In the tournament, for die-hard basketball fans and casual enjoyers alike, a Cinderella run is an enthralling thrill that the country often unifies behind. For those who may be unfamiliar, a “Cinderella” run is when a team that would objectively be deemed as a “non-contender” on paper proves everyone wrong and keeps winning games against higher ranked opponents. These teams come in the form of having a double-digit seed making their journey more difficult, and when they make a deep run to the final four these underdogs often transform into coincidental bulls for the S&P 500. Shown below are the results of this uncommon, yet thrilling, statistical coincidence.
When these Cinderella teams make a run and reach the Final Four, the average S&P 500 return is 13.87%. Although this has only happened seven times in the history of the tournament, six have correlated with positive returns for the S&P 500. Shockingly enough, Sister Jean and her Ramblers were the sole outlier with a -4.23% return. Do these runs create such joy that consumer sentiment bleeds over from the athletic world to the national economy? If so, who could blame them!
Putting the final name on the bracket means something to all of those who fill out a bracket. This final ink blotting signifies their stamp of approval and rooting interest for a six-game stretch. As most people do, when thinking of the teams capable of cutting down the nets, your mind easily lapses to the prominent champions and “blue bloods” of the past. Looking at this chart, we gathered data on the winningest teams in tournament history and the average return yielded by their numerous championships.
Looking at the data, naturally your eyes dart to the highest average return on the page, where you see that the blue-blooded Kentucky Wildcats have yielded an average return of 20.60% for the S&P 500 in their eight championship seasons.
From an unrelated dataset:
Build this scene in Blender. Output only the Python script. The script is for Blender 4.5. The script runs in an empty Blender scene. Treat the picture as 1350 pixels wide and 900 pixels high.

In what may be now an overly critiqued move of the past, Roy Williams might have been onto something by leaving the University of Kansas (who has an average -4.98% return) to the University of North Carolina (12.05% return) for the remainder of his coaching career. Lately, college basketball has been spearheaded by perhaps its most polarizing figure, Dan Hurley. Hurley — who may have the temper of an actual bull — has helped boost UConn’s correlated data to a 16.37% average return when the school cuts down the nets. Finally, rounding out with the Florida Gators, can coach Todd Golden capture his inner Billy Donovan and go back-to-back in the same way the school accomplished in ’06 & ’07? If so, a win would add another year of data to the school’s 12.99% average return.
While not all our teams have cut down those sacred nets, hopefuls who look at their school’s conference data may find some encouraging metrics. These metrics are looking historically at the conference level, or the grouping of universities for athletic purposes, at the time in which their schools have won the tournament.
As a Creighton Bluejays fan, seeing the Big East conference carry the highest average return of the S&P 500 (14.15%) when one of their universities is a champion gives me hope (and some unneeded but extra motivation) to see my team contribute an eventual title. For most conferences there is some encouraging historical data, such as the SEC who falls just shy of the Big East’s average return, coming in with an average rate of 13.72% return. Not all are cumulatively positive, however, those conferences being the Big 10 and Big 12, which have an average negative return of -8.71% and -9.03% when one of their schools wins the tournament. Both conferences deserve to be on the sour end of a famous Bill Raftery piercing “Onions!”
To all of those who cannot wait to sit for hours upon hours and have their eyes glued to a tv screen, enjoy the greatest tournament in all of sports!
Stating again: the data on past champions and market correlation is strictly for entertainment purposes only and not intended to make market decisions or investment advice upon.